-- Start --

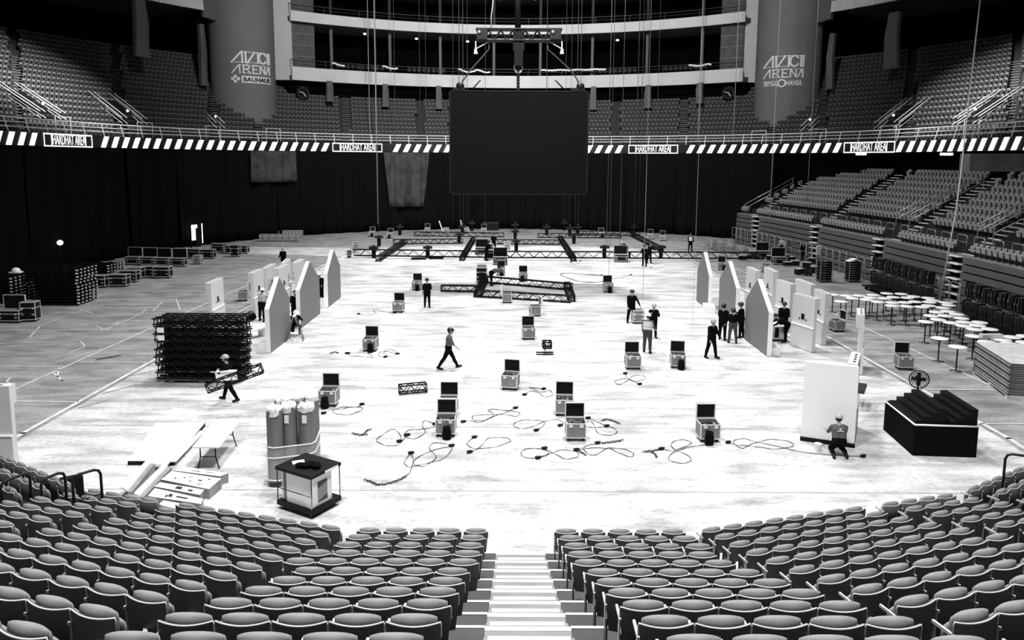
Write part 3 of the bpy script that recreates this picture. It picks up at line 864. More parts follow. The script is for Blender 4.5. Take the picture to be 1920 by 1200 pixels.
while s < SL - 4:
    p, t, n = sp_at(s, 1.75)
    if proj(p)[0] < 1960:
        tag(link('hoop_rail', hp2, None, p + Vector((0, 0, WH + .1)), math.atan2(t.y, t.x)), 'grey hoop rail along the walkway behind the front seats', 'railing', 'hoop rails on the walkway of the right stand')
    s += 1.75
# stair handrails
def slope_rail(q, o0, o1, label):
    m = MB()
    z0 = WH + (o0 - 1) / RDp * RRi; z1 = WH + (o1 - 1) / RDp * RRi
    pa, t, n = sp_at(q, o0); pb, _, _ = sp_at(q + (o1 - o0) * .1, o1)
    for dz in (.95, .5): m.tube([pa + Vector((0, 0, z0 + dz)), pb + Vector((0, 0, z1 + dz))], .04, 5)
    for u in (0, .33, .66, 1):
        pp = pa.lerp(pb, u); zz = z0 + (z1 - z0) * u; m.cyl(pp + Vector((0, 0, zz)), pp + Vector((0, 0, zz + .95)), .03, n=5)
    tag(build('stair_rail', m, 'steel'), label, 'railing')
slope_rail(SL - .1, 1.0, 9.6, 'long slanting handrail at the far end of the right stand')
slope_rail(s_for_px(1690, 3, 4.5), 2.6, 8.5, 'slanting stair rail left of the first vomitory on the right stand')
slope_rail(s_for_px(1715, 3, 4.5), 2.6, 8.5, 'slanting stair rail right of the first vomitory on the right stand')
slope_rail(s_for_px(1845, 3, 4.5), 2.6, 8.5, 'slanting stair rail in front of the second stair on the right stand')
slope_rail(s_for_px(1875, 3, 4.5), 2.6, 8.5, 'slanting stair rail at the right edge of the photo')

# ---- all the other seats: one object
def sseat(m, p, rz, s=1.0, up=True, mi=0):
    """simple seat: back and folded pan"""
    c, n = math.cos(rz), math.sin(rz)
    def P_(x, y, z): return (p.x + (x * c - y * n) * s, p.y + (x * n + y * c) * s, p.z + z * s)
    # x = along row, y = towards the hall (front is +y)
    v = [P_(*q) for q in ((-.2, -.2, .82), (.2, -.2, .82), (.2, -.06, .80), (-.2, -.06, .80), (-.2, -.04, .4), (.2, -.04, .4), (-.2, -.16, .4), (.2, -.16, .4))]
    m.add(v, [(0, 1, 2, 3), (3, 2, 5, 4), (1, 0, 6, 7)], mi)
    v = [P_(*q) for q in ((-.185, .05, .68), (.185, .05, .68), (.185, .16, .62), (-.185, .16, .62), (-.185, .1, .3), (.185, .1, .3))]
    m.add(v, [(0, 1, 2, 3), (3, 2, 5, 4)], mi if mi == 2 else 3)  # upper-tier pans painted darker than the backs to imitate shade between rows
    m.add([P_(*q) for q in ((-.2, -.16, .82), (-.2, -.09, .82), (-.2, -.04, .4), (-.2, -.16, .4))], [(0, 1, 2, 3)], 1)
    m.add([P_(*q) for q in ((-.2, -.1, 0), (-.2, .1, 0), (-.2, .1, .4), (-.2, -.1, .4))], [(0, 1, 2, 3)], 1)
mb = MB()
for (zc, i, X, y, a, zb, side, blk, n) in REST:
    M = Matrix.Translation((X, y, zb)) @ Matrix.Rotation(a, 4, 'Z')
    for m_, mi_ in SEAT_MB:
        mb.add([M @ Vector(v) for v in m_.v], m_.f, mi_, True)
# right stand
for r in range(NR):
    s = .3
    while s < SL - (.3 if r else .3):
        o = (.75 if r == 0 else 1.0 + r * RDp + .55)
        if r == 1: break
        off = .24 * r
        if all(abs(s - (q + off)) > .95 for q in aisles):
            p, t, n = sp_at(s, o)
            px = proj(p + Vector((0, 0, WH + r * RRi)))[0]
            if px < 1990: sseat(mb, p + Vector((0, 0, WH + r * RRi)), math.atan2(-n.y, -n.x) - PI / 2, mi=2)
        s += .52
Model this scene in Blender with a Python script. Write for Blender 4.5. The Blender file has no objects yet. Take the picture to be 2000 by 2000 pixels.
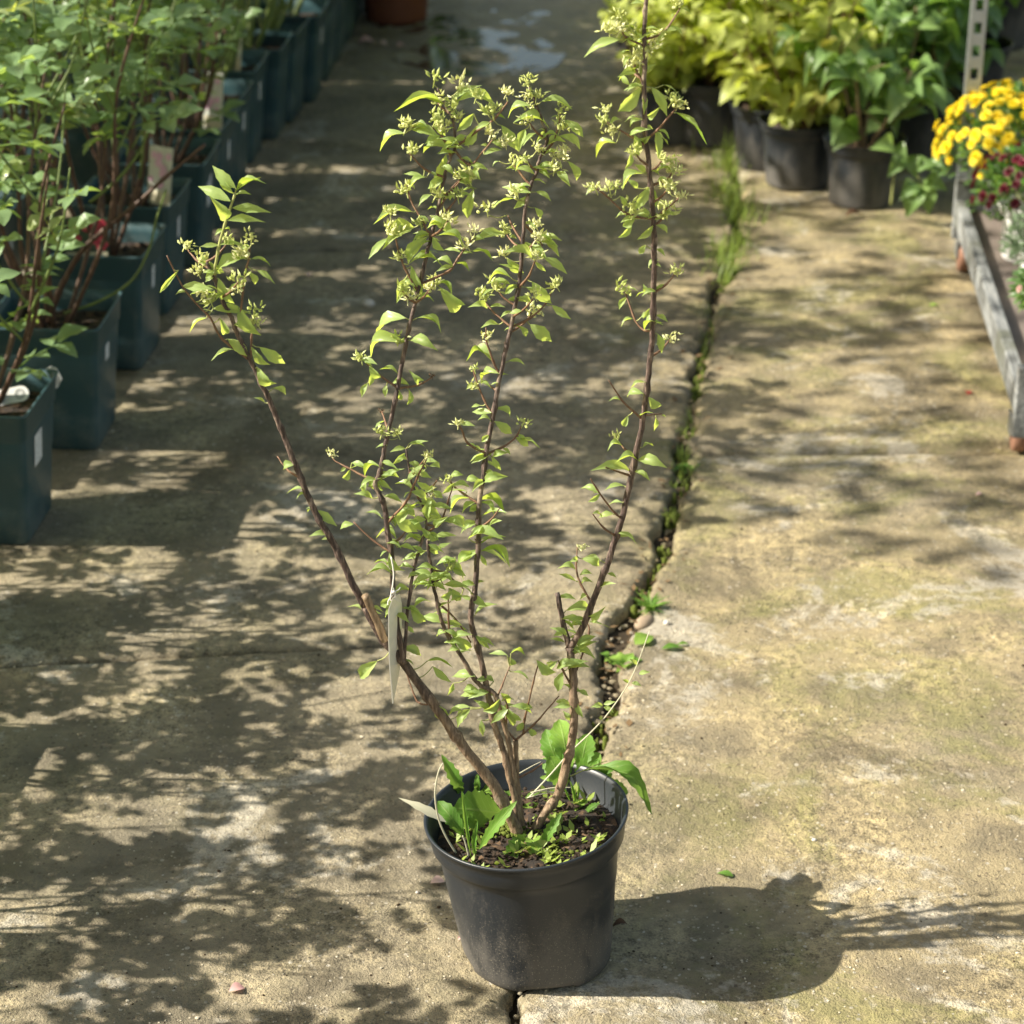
import bpy, math, random
import numpy as np
from mathutils import Vector, Matrix, noise as MN

S = bpy.context.scene
C = S.collection
rad = math.radians

# ------------------------------------------------------------------ camera, world, sun, exposure
H, PITCH, FPX = 1.72, 25.0, 4600.0
cam_d = bpy.data.cameras.new('camera')
cam = bpy.data.objects.new('camera', cam_d); C.objects.link(cam)
cam.location = (0, 0, H); cam.rotation_euler = (rad(90 - PITCH), 0, 0)
cam_d.sensor_width = 36; cam_d.lens = FPX / 2000 * 36
cam_d.clip_start = .05; cam_d.clip_end = 600
cam_d.dof.use_dof = True; cam_d.dof.focus_distance = 2.68; cam_d.dof.aperture_fstop = 7.1
S.camera = cam
SUN_EL = 37.5; SDIR = Vector((1, .07, 0)).normalized()      # the way shadows fall on the ground
W = bpy.data.worlds.new('World'); S.world = W; W.use_nodes = True
wn = W.node_tree.nodes; wl = W.node_tree.links
sky = wn.new('ShaderNodeTexSky'); sky.sky_type = 'NISHITA'; sky.sun_disc = False
sky.sun_elevation = rad(SUN_EL)
az = math.atan2(-SDIR.x, -SDIR.y)                            # sun stands opposite to the shadows
sky.sun_rotation = az
sky.air_density = 1.0; sky.dust_density = 2.0
tint = wn.new('ShaderNodeMix'); tint.data_type = 'RGBA'; tint.blend_type = 'MULTIPLY'; tint.inputs[0].default_value = 1
tint.inputs[7].default_value = (1, .89, .69, 1)      # thin warm haze
wl.new(sky.outputs[0], tint.inputs[6]); wl.new(tint.outputs[2], wn['Background'].inputs[0]); wn['Background'].inputs[1].default_value = 0.10
sd = bpy.data.lights.new('sun', 'SUN'); sd.energy = 5.0; sd.angle = rad(.53); sd.color = (1, .93, .80)
sun = bpy.data.objects.new('sun', sd); C.objects.link(sun)
ld = Vector((SDIR.x * math.cos(rad(SUN_EL)), SDIR.y * math.cos(rad(SUN_EL)), -math.sin(rad(SUN_EL))))
sun.rotation_euler = ld.to_track_quat('-Z', 'Y').to_euler(); sun.location = (-3, 0, 4)
S.view_settings.view_transform = 'Standard'; S.view_settings.look = 'None'
S.view_settings.gamma = 1; S.view_settings.use_curve_mapping = False
S.view_settings.exposure = 1.20
S.render.engine = 'CYCLES'

# ------------------------------------------------------------------ measuring: picture point (2000 px) -> place
_p = rad(PITCH); FW = Vector((0, math.cos(_p), -math.sin(_p))); UP = Vector((0, math.sin(_p), math.cos(_p)))
def ray(px, py): return FW + Vector((1, 0, 0)) * ((px - 1000) / FPX) + UP * ((1000 - py) / FPX)
def G(px, py, z=0.0):
    r = ray(px, py); t = (z - H) / r.z; return Vector((r.x * t, r.y * t, z))
def V(px, py, Y):
    r = ray(px, py); t = Y / r.y; return Vector((r.x * t, Y, H + r.z * t))
def crop(ox, oy, s, seq):            # points read off an enlarged crop
    return [tuple((v / s + (ox if i % 2 == 0 else oy)) for i, v in enumerate(p)) for p in seq]

# ------------------------------------------------------------------ object helpers
def link(o, parent=None):
    C.objects.link(o)
    if parent is not None: o.parent = parent
    return o
def tag(o, label=None, cat=None, group=None, kind=None):
    if label: o['label'] = label
    if cat: o['category'] = cat
    if group: o['group'] = group
    if kind: o['kind'] = kind
    return o
def empty(name, loc=(0, 0, 0), rz=0):
    o = bpy.data.objects.new(name, None); o.location = loc; o.rotation_euler = (0, 0, rz)
    o.empty_display_size = .05; return link(o)
class MB:
    def __init__(s): s.v = []; s.f = []; s.uv = None
    def add(s, vs, fs):
        n = len(s.v); s.v += [tuple(v) for v in vs]; s.f += [tuple(i + n for i in f) for f in fs]
    def mesh(s, name, smooth=True, mats=()):
        me = bpy.data.meshes.new(name); me.from_pydata(s.v, [], s.f)
        if smooth: me.polygons.foreach_set('use_smooth', [True] * len(me.polygons))
        for m in mats: me.materials.append(m)
        me.update(); return me
    def build(s, name, mat, parent=None, smooth=True):
        return link(bpy.data.objects.new(name, s.mesh(name, smooth, [mat])), parent)
def obj(name, me, parent=None): return link(bpy.data.objects.new(name, me), parent)
def copy_tree(o, parent=None, first=True):
    c = o.copy(); C.objects.link(c)
    if parent is not None:
        c.parent = parent
    for ch in o.children: copy_tree(ch, c)
    return c
def smooth_path(pts, sub=4):
    P = [Vector(p) for p in pts]
    if len(P) < 3: return [P[0].lerp(P[-1], i / sub) for i in range(sub + 1)]
    out = []
    for i in range(len(P) - 1):
        a = P[max(i - 1, 0)]; b = P[i]; c = P[i + 1]; d = P[min(i + 2, len(P) - 1)]
        for k in range(sub):
            t = k / sub
            out.append(.5 * ((2 * b) + (c - a) * t + (2 * a - 5 * b + 4 * c - d) * t * t + (3 * b - a - 3 * c + d) * t ** 3))
    out.append(P[-1]); return out
def tube(mb, path, r0, r1, n=6, knob=0.0, rng=random, node=0):
    L = len(path); prev = None
    rings = []
    for i, p in enumerate(path):
        t = (path[min(i + 1, L - 1)] - path[max(i - 1, 0)])
        if t.length < 1e-9: t = Vector((0, 0, 1))
        t.normalize()
        if prev is None:
            a = Vector((1, 0, 0)) if abs(t.x) < .8 else Vector((0, 1, 0)); u = t.cross(a).normalized()
        else: u = (prev - t * prev.dot(t)).normalized()
        prev = u; w = t.cross(u)
        r = r0 + (r1 - r0) * i / max(L - 1, 1)
        if knob: r *= 1 + rng.uniform(-knob, knob)
        if node and i % node == node - 1: r *= 1.28
        rings.append([p + (u * math.cos(2 * math.pi * k / n) + w * math.sin(2 * math.pi * k / n)) * r for k in range(n)])
    vs = [v for r in rings for v in r]; fs = []
    for i in range(L - 1):
        for k in range(n):
            a = i * n + k; b = i * n + (k + 1) % n; fs.append((a, b, b + n, a + n))
    fs.append(tuple(range(n))[::-1]); fs.append(tuple((L - 1) * n + k for k in range(n)))
    mb.add(vs, fs)
def box(mb, lo, hi):
    x0, y0, z0 = lo; x1, y1, z1 = hi
    mb.add([(x0,y0,z0),(x1,y0,z0),(x1,y1,z0),(x0,y1,z0),(x0,y0,z1),(x1,y0,z1),(x1,y1,z1),(x0,y1,z1)],
           [(3,2,1,0),(4,5,6,7),(0,1,5,4),(1,2,6,5),(2,3,7,6),(3,0,4,7)])
def bevel(o, w=.002, seg=2):
    m = o.modifiers.new('bevel', 'BEVEL'); m.width = w; m.segments = seg; m.limit_method = 'ANGLE'; return o
def leaf_mesh(name, mat, w=.42, n=8, bulge=.10, fold=.16, serr=0.0, peak=.38, tipn=1.0, wave=0.0, petiole=.0, seed=0, twist=0.0):
    """unit leaf from (0,0,0) to (1,0,0); two strips each side of the midrib; UV u along, v across"""
    rg = random.Random(seed); vs = []; uvs = []; fs = []
    cols = [-1, -.5, 0, .5, 1]
    for i in range(n + 1):
        t = i / n
        if t < peak: hw = math.sin(math.pi / 2 * (t / peak)) ** .9
        else: hw = math.cos(math.pi / 2 * ((t - peak) / (1 - peak))) ** (1.15 * tipn)
        hw = max(hw, 0) * w / 2
        if i in (0,): hw = .008
        if i == n: hw = .002
        zc = bulge * math.sin(math.pi * min(1, t * 1.02)) + (-.05 * t * t if bulge > 0 else 0)
        for c in cols:
            s = 1.0
            if serr and abs(c) == 1: s = 1 + (serr if i % 2 else -serr)
            y = c * hw * s
            z = zc + abs(c) * hw * fold * 2 + wave * hw * math.sin(t * 9 + c * 2 + seed)
            ang = twist * (t - .5)
            y2 = y * math.cos(ang); z += y * math.sin(ang)
            x = t * (1 - petiole) + petiole
            vs.append((x, y2, z)); uvs.append((t, c * .5 + .5))
    m = len(cols)
    for i in range(n):
        for k in range(m - 1):
            a = i * m + k; fs.append((a, a + 1, a + m + 1, a + m))
    mb = MB(); mb.add(vs, fs)
    if petiole:
        pz = 0
        tube(mb, [Vector((0, 0, 0)), Vector((petiole * 1.02, 0, .0))], .012, .009, 3)
        uvs += [(0.0, .5)] * (len(mb.v) - len(uvs))
    me = mb.mesh(name, True, [mat])
    uvl = me.uv_layers.new(name='UVMap')
    li = np.zeros(len(me.loops), dtype=np.int32); me.loops.foreach_get('vertex_index', li)
    uvl.data.foreach_set('uv', np.array(uvs, dtype=np.float32)[li].ravel())
    return me
def leaf_matrix(base, tip, nh, ws=1.0, zs=1.0):
    x = (tip - base); L = x.length
    if L < 1e-6: L = 1e-3; x = Vector((1, 0, 0))
    x = x / L; z = nh - x * nh.dot(x)
    if z.length < 1e-3: z = x.orthogonal()
    z.normalize(); y = z.cross(x)
    R = Matrix(((x.x, y.x, z.x), (x.y, y.y, z.y), (x.z, y.z, z.z)))
    return R, L
def put(name, me, base, tip, nh, parent, ws=1.0, zs=1.0):
    R, L = leaf_matrix(base, tip, nh); o = bpy.data.objects.new(name, me)
    o.location = base; o.rotation_euler = R.to_euler(); o.scale = (L, L * ws, L * zs)
    return link(o, parent)
def bake(mb, me, base, tip, nh, ws=1.0):
    R, L = leaf_matrix(base, tip, nh)
    vs = [base + R @ Vector((v.co.x * L, v.co.y * L * ws, v.co.z * L)) for v in me.vertices]
    mb.add(vs, [tuple(p.vertices) for p in me.polygons])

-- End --

* **TASK INSTRUCTIONS**
Copy every line of the listing containing the string "scene".

* **ANSWER TO THIS TASK**
Model this scene in Blender with a Python script. Write for Blender 4.5. The Blender file has no objects yet. Take the picture to be 2000 by 2000 pixels.
S = bpy.context.scene